Поэтому искусство, озабоченное максимальной достоверностью, опирается на чувственное восприятие, начало которому — в ощущениях. Поэтому, по Гегелю, «форма чувственного созерцания свойственна искусству» (53, т. 1, с. 109). Это же выражено и Л. Н. Толстым: «Если бы можно было словами растолковать то, что хотел сказать художник, он и сказал бы словами. А он сказал своим искусством, потому что другим способом нельзя было передать то чувство, которое он испытал» (250, с. 413). Об этом писал и художник И. Н. Крамской: «Всякий неглупый человек <...> очень хорошо знает, что есть вещи, которые слово выразить решительно не может <...>. Если бы все можно было сказать словом, то зачем тогда искусство, зачем музыка?» (125, с. 136–137).
Искусство избегает понятий, а если и пользуется словом, то не по прямому его назначению; не как знаком, обобщающим определенный круг явлений, процессов, предметов, а как знаком — возбудителем единичных неповторимых ассоциаций. Природа такого знака сложна и своеобразна; ее изучение — предмет семиотики.

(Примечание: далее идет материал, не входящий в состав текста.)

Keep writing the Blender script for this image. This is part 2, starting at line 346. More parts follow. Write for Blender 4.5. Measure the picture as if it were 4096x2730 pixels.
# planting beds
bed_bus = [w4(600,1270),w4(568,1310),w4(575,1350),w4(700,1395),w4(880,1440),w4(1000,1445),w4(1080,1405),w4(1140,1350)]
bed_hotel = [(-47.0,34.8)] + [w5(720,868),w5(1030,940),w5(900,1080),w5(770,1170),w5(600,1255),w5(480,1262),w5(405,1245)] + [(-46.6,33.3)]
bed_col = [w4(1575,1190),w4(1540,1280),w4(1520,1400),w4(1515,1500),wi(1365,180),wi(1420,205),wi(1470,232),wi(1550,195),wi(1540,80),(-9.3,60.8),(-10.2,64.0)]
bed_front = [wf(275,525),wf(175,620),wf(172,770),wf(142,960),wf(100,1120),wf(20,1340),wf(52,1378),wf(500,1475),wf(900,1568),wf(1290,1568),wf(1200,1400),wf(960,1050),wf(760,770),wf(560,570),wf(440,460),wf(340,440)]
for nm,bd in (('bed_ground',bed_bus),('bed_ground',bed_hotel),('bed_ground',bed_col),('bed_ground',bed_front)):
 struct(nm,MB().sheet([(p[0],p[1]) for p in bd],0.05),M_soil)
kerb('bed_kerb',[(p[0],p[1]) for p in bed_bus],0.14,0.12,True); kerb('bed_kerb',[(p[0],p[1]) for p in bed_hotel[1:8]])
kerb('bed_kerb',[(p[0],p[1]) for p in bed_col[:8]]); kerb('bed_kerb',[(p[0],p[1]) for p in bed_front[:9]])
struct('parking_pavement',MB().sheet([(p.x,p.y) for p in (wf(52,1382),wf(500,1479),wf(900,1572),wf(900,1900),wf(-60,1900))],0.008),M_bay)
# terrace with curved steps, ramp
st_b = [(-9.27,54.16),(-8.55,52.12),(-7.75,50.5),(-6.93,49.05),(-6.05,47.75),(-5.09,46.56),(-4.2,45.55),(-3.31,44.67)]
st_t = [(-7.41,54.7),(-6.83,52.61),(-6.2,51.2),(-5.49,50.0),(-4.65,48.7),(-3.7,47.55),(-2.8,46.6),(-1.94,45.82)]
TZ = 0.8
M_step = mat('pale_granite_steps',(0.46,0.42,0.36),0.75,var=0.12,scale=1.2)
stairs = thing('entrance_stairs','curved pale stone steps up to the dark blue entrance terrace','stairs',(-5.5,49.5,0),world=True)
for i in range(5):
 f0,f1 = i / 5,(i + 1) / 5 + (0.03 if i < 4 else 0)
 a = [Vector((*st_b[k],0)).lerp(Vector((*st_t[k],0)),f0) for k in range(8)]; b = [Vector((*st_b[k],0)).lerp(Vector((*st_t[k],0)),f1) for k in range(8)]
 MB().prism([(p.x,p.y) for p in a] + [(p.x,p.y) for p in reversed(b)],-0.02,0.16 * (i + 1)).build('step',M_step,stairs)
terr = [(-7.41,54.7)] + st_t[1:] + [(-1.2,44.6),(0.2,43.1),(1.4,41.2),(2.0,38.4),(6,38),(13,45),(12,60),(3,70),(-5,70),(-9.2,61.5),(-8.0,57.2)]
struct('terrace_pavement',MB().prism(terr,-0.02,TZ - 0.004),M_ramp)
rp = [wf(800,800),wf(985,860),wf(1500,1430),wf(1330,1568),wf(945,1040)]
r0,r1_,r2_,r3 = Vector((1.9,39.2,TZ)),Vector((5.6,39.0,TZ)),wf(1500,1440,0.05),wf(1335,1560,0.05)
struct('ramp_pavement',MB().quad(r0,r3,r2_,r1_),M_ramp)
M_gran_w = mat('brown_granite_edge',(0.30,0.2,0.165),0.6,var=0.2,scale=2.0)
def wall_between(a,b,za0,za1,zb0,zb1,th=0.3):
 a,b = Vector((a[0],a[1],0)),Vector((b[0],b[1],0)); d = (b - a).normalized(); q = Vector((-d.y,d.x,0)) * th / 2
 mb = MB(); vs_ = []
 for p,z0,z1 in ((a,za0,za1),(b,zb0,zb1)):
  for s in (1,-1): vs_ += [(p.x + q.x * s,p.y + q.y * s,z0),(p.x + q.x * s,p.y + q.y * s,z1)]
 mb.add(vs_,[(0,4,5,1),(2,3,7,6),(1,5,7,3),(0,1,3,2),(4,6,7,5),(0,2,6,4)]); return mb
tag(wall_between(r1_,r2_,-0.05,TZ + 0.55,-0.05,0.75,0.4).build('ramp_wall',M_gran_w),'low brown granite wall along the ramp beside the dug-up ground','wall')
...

Знаком, очевидно, может стать то, что доступно ощущению, с чем связана реальная повседневная жизнь тех, кто этим знаком пользуется, и что, следовательно, способно вызывать ассоциации. Именно — те и такие, какие в совокупности дают воспринимающему знания, найденные выражающим. Знания эти — обобщенные представления о связях явлений и процессов, отражающие действительно существующее. Мы вернулись к обобщениям, но они своеобразны и решительно отличаются от понятий — абстракций, из которых удалено все чувственно конкретное. Обобщения, к которым приходит и которые воплощают искусство, даны непосредственно чувственному восприятию в единичных ассоциациях. Поэтому они непереводимы на язык понятий — словами они могут быть выражены лишь грубо, приблизительно; но зато они обладают убедительностью ощутимого факта, точнее — могут обладать такой убедительностью. Назначение их не в этом факте, и даже не в том, что с ним ассоциируется — в нем заключено и им выражено; их назначение — достоверность обобщения как таковая, неоспоримое свидетельство возможности чувственного восприятия обобщения — единого смысла многих и разных явлений.
Уильям Голдинг назвал «насущнейшей человеческой потребностью — искать связующие звенья между отдельными явлениями». «Ни одно произведение искусства не может быть мотивировано безнадежностью, самый факт, что люди задают вопросы о безнадежности, указывает на существование надежды. <...> Мне кажется, что вся ваша жизнь прошла попусту, если вы не в состоянии как-то сочетать, связать утренний выход за молоком с квазером и прочим, с новейшими достижениями астрономии и с самыми глубочайшими человеческими переживаниями. Все это обязательно должно составлять некое единство. Если я исповедую какую-то веру, то лишь веру в единство. Мне кажется, что главное “дело” человека — назвать ли это “делом” или инстинктом, или вот так: “насущнейшей потребностью”, — мне кажется, что главное назначение его жизни вот в чем: он должен стараться, тем или иным способом, привести весь этот непостижимый хаотический мир к единству. <...> Это похоже на то, как некоторые — нет, большинство растений тянутся к свету, несмотря ни на что. Может быть, никогда не доберутся, но все равно — тянутся, ползут» (62, с. 219).
Можно допустить, что Голдинг ошибается, предполагая существование у всех людей в равной мере этой «насущнейшей», по его выражению, потребности, но факт ее существования, я полагаю, можно считать бесспорным. Более того — она, вероятно, всем людям свойственна. Но не всем и не всегда — в равной мере.